Mutational and linear-update procedures

There’s an issue about what the defined semantics of what Scheme has traditionally called ‘linear-update’ procedures (roughly speaking, procedures whose names end in !) over various data structures and various suggestions for how to amend the present definition. Potentially, this affects any library with ‘linear-update’/mutating versions of functional procedures. (At present, (define map! map) is a completely valid implementation of SRFI 1 map!, since mutation is only allowed, not guaranteed.)

Naming issues

The name of the (scheme charset) library doesn’t match the names of the actual procedures in that library, which all start with char-set with a hyphen.

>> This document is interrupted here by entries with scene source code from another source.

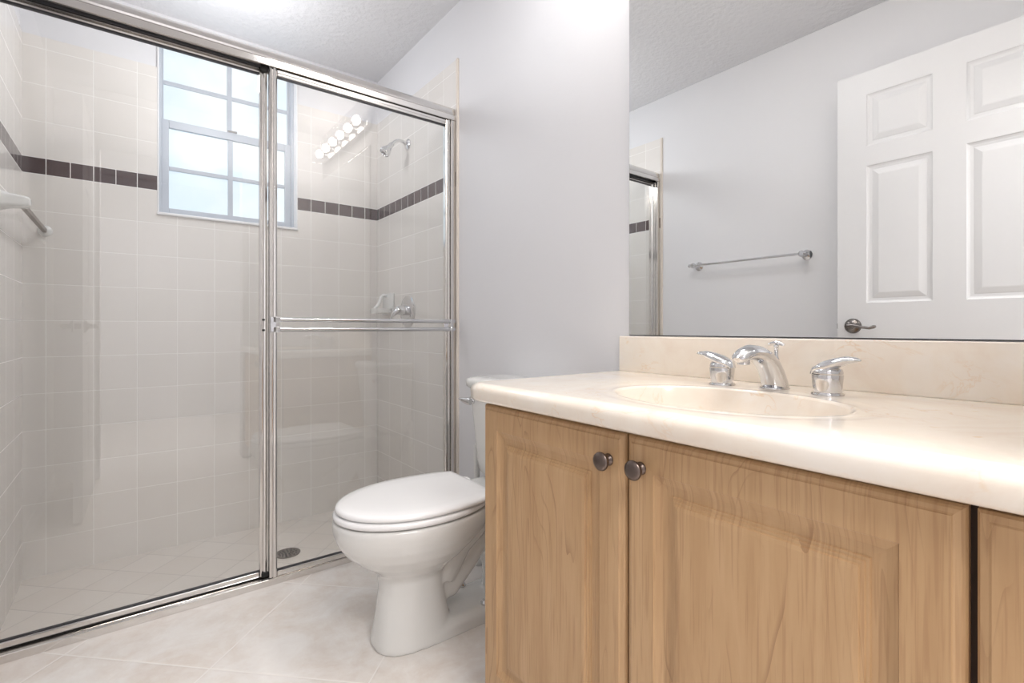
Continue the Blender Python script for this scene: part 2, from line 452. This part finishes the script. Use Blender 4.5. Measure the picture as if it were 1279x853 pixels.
# ================================================================== SHOWER ENCLOSURE
en = empty('shower_enclosure', (.41, YS, 0), 'silver framed sliding glass shower doors across the tiled shower', 'shower door')
XJ0, XJ1 = XTL+.002, XR-.007
HZ0, HZ1 = 1.880, 1.943
prof = [(YS-.016, HZ0+.001), (YS-.016, HZ0+.022), (YS-.011, HZ0+.028), (YS-.013, HZ0+.034), (YS-.010, HZ0+.050), (YS-.002, HZ0+.060), (YS+.012, HZ1),
        (YS+.045, HZ1), (YS+.055, HZ1-.010), (YS+.058, HZ0+.001), (YS+.055, HZ0), (YS+.055, HZ0+.012), (YS-.012, HZ0+.012), (YS-.012, HZ0)]
MB().prism(prof, 'X', XJ0, XJ1).build('header', M_FRAME, en)
MB().box(XJ0, XJ1, YS-.011, YS+.054, HZ0+.006, HZ0+.014).build('header_channel', M_FRAME, en)
MB().box(XJ0, XJ1, YS+.0165, YS+.0215, HZ0+.001, HZ0+.012).build('channel_gap_shade', M_DARKF, en)  # solid dark strip; the channel's shade is put into its colour
# wall jambs
for x0, x1 in ((XJ0, XJ0+.024), (XJ1-.024, XJ1)):
    MB().box(x0, x1, YS-.014, YS-.004, .028, HZ0, .002).box(x0, x1, YS+.004, YS+.050, .028, HZ0, .002).box(x0+.004, x1-.004, YS-.01, YS+.045, .028, HZ0-.002).build('wall_jamb', M_FRAME, en)
# bottom track
prof = [(YS, 0.0005), (YS, .022), (YS+.002, .024), (YS+.010, .026), (YS+.012, .026), (YS+.013, .016), (YS+.028, .016), (YS+.029, .030), (YS+.033, .030),
        (YS+.034, .018), (YS+.046, .018), (YS+.047, .034), (YS+.053, .034), (YS+.055, 0.0005)]
MB().prism(prof, 'X', XJ0, XJ1).build('bottom_track', M_FRAME, en)
def slider(x0, x1, y, name, front):
    z0, z1 = .031, HZ0+.006; tr = .030 if front else .022
    p = MB().box(x0+.012, x1-.012, y+.008, y+.013, z0+.014, z1-.014).build(name, M_GLASS, en)
    w = .026
    for a in (x0, x1-w):
        pf = [(0, .021), (0, .002), (.002, 0), (.007, -.0015), (.0085, .0015), (.0105, .0015), (.0115, -.002), (.0145, -.0042), (.018, -.0045), (.0215, -.0025), (.025, .001), (w, .003), (w, .021)]
        b = MB().prism([(a+p, y+q) for p, q in pf], 'Z', z0, z1)
        b.build('stile', M_FRAME, p)
    MB().box(x0+w, x1-w, y, y+.021, z1-tr, z1, .003).box(x0+w, x1-w, y-.0025, y+.002, z1-.020, z1-.010, .001).build('top_rail', M_FRAME, p)
    MB().box(x0+w, x1-w, y, y+.021, z0, z0+.018, .003).build('bottom_rail', M_FRAME, p)
    MB().box(x0+w, x1-w, y+.004, y+.017, z1-tr-.004, z1-tr).build('gasket', M_DARKF, p)
    MB().box(x0+w, x1-w, y+.004, y+.017, z0+.018, z0+.021).build('gasket', M_DARKF, p)
    return p
PA = slider(.398, 1.152, YS-.006, 'front_sliding_panel', True)
PB = slider(XJ0+.006, .397, YS+.024, 'rear_sliding_panel', False)
# twin towel bars on the front panel
for z in (.966, .931):
    MB().tube([(.415, YS-.047, z), (.80, YS-.047, z), (1.148, YS-.047, z)], .0085).build('towel_bar', M_CHROME, PA, True)
for x in (.400, 1.118):
    b = MB().box(x, x+.030, YS-.010, YS-.005, .920, .977, .001)
    for z in (.966, .931): b.box(x+.006, x+.024, YS-.058, YS-.006, z-.0095, z+.0095, .002)
    b.box(x+.010, x+.020, YS-.052, YS-.006, .931, .966)
    b.build('bar_bracket', M_CHROME, PA)
for z in (.966, .928): MB().lathe([(0, 0), (.004, 0), (.004, .003), (0, .004)], Matrix.Translation((.384, YS+.0215, z)) @ Matrix.Rotation(PI/2, 4, 'X'), 12).build('screw', M_BLACK, PB, True)
MB().box(.372, .397, YS+.010, YS+.026, HZ0-.012, HZ0+.006, .002).build('roller_bumper', M_BLACK, PB)
MB().box(.376, .400, YS+.014, YS+.024, .030, .046, .002).build('bottom_guide', M_BLACK, PB)

# ================================================================== SHOWER FITTINGS
def lath(mb, prof, loc, axis, n=32):
    R = {'-X': Matrix.Rotation(-PI/2, 4, 'Y'), '-Y': Matrix.Rotation(PI/2, 4, 'X'), 'Z': Matrix(), '+X': Matrix.Rotation(PI/2, 4, 'Y')}[axis] if isinstance(axis, str) else axis
    return mb.lathe(prof, Matrix.Translation(loc) @ R, n)
XT = XR-.007
sh = empty('overhead_shower', (XT, 2.43, 1.915), 'chrome shower head on a curved arm high on the tiled shower wall', 'shower head')
lath(MB(), [(0, 0), (.030, 0), (.030, .003), (.024, .009), (.012, .013), (0, .014)], (XT, 2.43, 1.915), '-X').build('flange', M_CHROME, sh, True)
arm = [(XT-.008, 2.43, 1.915), (XT-.030, 2.43, 1.926), (XT-.055, 2.43, 1.927), (XT-.078, 2.43, 1.914), (XT-.096, 2.43, 1.892)]
MB().tube(arm, .0085).build('shower_arm', M_CHROME, sh, True)
dirv = Vector((-.62, 0, -.78)).normalized()
R = dirv.to_track_quat('Z', 'Y').to_matrix().to_4x4()
hp = Vector((XT-.094, 2.43, 1.895))
b = MB().lathe([(0, -.006), (.011, -.006), (.014, .002), (.014, .010), (.013, .016), (.019, .030), (.026, .046), (.029, .058), (.028, .064), (.025, .067), (0, .065)], Matrix.Translation(hp) @ R)
for i in range(8): b.lathe([(0, -.003), (.0035, -.003), (.003, .006), (0, .007)], Matrix.Translation(hp) @ R @ Matrix.Translation((.018*math.cos(i*PI/4), .018*math.sin(i*PI/4), .065)), 8)
b.build('spray_head', M_CHROME, sh, True)

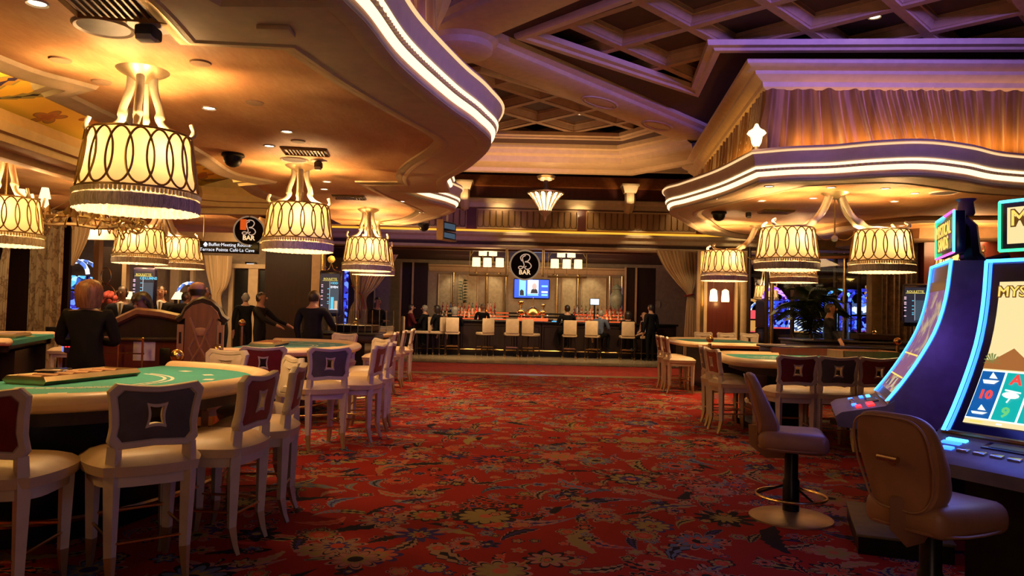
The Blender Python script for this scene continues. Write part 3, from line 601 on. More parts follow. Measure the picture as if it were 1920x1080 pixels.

The name of the (scheme regex) library likewise doesn’t match the names of the actual procedures in the library, which use regexp and not regex.

Potential future issues

Redundancy of (scheme text)

Adopting SRFI 140 would make the majority of Scheme strings immutable and give guaranteed O(1) string-ref performance on them, making the guarantees of the separate immutable text data type in (scheme text) (SRFI 135) redundant. It may also be redundant if a variant of SRFI 140 is adopted which retains the property that most Scheme strings are mutable.

Keyword arguments

If we happen to accept any proposals which use some specific form of keyword arguments before the keyword argument issue is resolved, we should consider changing those libraries to use the standard R7RS keyword argument system if they use a different one, or respecify them not to use keyword arguments at all (which could be tricky in some cases) if we rejected keyword arguments entirely.

Naming conventions

  • If SRFI 214 is accepted, its use of a procedure called flexvector=? does not match the convention established by SRFI 1 (i.e. (scheme list)) list= and SRFI 133 (i.e. (scheme vector)) vector= that comparison predicates taking an additional comparison procedure argument have names that do not end in ?.
  • There’s arguably a convention that data types whose names have a prefix ‘i’ are immutable. But SRFI 217 has ‘iset’ meaning integer set, not immutable set.